Lemos' phone calls to her mother from jail were also released yesterday. The first recording includes a racial slur against Holton, who is black.

In November, Lemos filed a federal civil rights lawsuit in U.S. District Court in San Francisco, saying Holton's actions violated her right against police brutality and her right to free speech.

One day later the county district attorney's office filed a misdemeanor charge against Lemos for resisting arrest and interfering with an investigation. The move was retaliatory, says Lemos’ lawyer, Izaak Schwaiger.

Robert Weisberg, a co-director at Stanford's Criminal Justice Center, says the claim of retaliation is "legally plausible, but very hard to prove."

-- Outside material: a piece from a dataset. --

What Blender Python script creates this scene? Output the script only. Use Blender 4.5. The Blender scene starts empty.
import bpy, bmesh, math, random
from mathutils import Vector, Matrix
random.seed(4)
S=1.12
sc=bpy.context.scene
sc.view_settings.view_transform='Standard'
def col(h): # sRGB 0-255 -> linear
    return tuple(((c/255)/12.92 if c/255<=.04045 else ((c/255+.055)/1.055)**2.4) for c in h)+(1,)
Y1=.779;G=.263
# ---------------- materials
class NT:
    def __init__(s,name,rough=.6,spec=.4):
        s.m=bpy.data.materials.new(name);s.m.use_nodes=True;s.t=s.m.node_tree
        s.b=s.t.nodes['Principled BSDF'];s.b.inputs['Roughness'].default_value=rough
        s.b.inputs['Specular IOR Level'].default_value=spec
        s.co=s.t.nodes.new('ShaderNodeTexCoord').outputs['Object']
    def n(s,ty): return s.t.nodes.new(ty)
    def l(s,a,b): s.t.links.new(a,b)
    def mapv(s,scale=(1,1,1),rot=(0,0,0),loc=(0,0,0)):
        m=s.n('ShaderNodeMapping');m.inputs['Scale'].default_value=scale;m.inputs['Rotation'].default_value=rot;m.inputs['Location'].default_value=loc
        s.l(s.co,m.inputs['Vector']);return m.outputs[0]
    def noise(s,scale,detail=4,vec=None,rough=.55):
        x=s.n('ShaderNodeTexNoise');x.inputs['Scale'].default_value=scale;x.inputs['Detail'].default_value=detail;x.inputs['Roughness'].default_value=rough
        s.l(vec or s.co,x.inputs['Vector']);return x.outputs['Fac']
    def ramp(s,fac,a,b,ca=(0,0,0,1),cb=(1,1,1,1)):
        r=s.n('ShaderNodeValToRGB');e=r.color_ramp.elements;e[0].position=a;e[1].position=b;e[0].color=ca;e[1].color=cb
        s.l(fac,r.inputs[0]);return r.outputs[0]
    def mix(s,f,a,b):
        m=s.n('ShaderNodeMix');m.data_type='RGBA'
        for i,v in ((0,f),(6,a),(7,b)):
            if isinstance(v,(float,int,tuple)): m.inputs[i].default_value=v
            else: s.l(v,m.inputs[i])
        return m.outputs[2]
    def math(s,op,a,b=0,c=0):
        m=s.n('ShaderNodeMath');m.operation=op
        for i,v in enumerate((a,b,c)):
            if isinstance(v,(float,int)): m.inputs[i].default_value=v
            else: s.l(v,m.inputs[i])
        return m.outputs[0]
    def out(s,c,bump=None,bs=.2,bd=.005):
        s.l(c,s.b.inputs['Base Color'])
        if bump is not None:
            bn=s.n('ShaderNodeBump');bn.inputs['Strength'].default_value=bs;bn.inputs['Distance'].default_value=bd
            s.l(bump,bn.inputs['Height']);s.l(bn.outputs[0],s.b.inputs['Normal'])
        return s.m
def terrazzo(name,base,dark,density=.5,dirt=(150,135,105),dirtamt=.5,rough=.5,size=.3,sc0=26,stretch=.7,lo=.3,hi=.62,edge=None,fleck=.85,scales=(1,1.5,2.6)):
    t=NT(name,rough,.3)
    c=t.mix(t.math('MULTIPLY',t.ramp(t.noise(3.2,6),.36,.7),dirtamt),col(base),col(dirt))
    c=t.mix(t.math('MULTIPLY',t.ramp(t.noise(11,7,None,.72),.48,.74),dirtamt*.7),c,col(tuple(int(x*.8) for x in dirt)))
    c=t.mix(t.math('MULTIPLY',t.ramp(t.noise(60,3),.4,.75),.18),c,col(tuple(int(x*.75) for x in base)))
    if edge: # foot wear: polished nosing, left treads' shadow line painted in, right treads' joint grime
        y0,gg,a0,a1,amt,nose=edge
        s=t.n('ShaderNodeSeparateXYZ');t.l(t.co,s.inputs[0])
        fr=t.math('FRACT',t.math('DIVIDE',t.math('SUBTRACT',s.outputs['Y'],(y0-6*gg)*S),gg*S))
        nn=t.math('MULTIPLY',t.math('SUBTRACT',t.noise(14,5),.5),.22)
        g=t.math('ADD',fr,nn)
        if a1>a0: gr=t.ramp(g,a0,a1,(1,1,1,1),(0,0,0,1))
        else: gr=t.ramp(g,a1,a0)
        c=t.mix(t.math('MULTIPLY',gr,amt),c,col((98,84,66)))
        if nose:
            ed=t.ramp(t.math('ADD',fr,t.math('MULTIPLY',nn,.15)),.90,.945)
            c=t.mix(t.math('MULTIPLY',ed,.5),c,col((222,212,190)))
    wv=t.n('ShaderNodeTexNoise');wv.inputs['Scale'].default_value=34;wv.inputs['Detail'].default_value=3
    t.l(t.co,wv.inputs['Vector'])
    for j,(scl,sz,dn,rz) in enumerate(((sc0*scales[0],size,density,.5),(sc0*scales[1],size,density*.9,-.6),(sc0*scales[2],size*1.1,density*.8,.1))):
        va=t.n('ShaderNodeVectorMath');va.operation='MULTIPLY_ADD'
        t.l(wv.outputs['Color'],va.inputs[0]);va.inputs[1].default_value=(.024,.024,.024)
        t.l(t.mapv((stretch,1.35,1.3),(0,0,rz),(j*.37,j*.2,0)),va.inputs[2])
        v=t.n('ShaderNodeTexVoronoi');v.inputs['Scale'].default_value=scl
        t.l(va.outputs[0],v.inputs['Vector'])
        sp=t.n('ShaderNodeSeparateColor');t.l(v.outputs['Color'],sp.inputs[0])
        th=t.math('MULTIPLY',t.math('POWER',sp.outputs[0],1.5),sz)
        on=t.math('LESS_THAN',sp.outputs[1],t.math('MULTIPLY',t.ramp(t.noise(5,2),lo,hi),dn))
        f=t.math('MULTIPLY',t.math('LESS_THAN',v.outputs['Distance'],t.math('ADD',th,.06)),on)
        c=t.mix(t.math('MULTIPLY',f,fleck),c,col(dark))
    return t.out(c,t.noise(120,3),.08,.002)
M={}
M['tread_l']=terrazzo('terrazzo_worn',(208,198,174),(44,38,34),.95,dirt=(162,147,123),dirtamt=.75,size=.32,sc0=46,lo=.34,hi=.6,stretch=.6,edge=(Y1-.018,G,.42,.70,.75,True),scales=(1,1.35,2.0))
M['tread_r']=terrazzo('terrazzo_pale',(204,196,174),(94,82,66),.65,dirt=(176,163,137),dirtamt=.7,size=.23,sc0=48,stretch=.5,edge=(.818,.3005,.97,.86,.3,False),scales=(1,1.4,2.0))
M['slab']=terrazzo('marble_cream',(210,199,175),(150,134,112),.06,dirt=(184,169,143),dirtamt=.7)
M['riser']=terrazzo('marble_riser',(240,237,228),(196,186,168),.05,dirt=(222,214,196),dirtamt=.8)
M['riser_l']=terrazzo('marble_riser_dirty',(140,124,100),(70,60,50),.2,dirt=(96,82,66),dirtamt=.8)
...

The differing perceptions over what the police footage actually shows is, he says, an integral part of the debate over the increasing number of law enforcement body cameras.

"They tend to be promoted by both sides of the equation," Weisberg says. "Police have been persuaded on the whole that these cameras are good for them because most of the time police are acting legally and this protects them against fabricated charges."

For people who complain about police behavior, cameras are a great thing because it shows what awful things the police do, Weisberg says.

"The fact is, both can be true," he says. "But, just statistically, there's going to be some cases where the situation is so ambiguous that the tapes could support either side of the equation."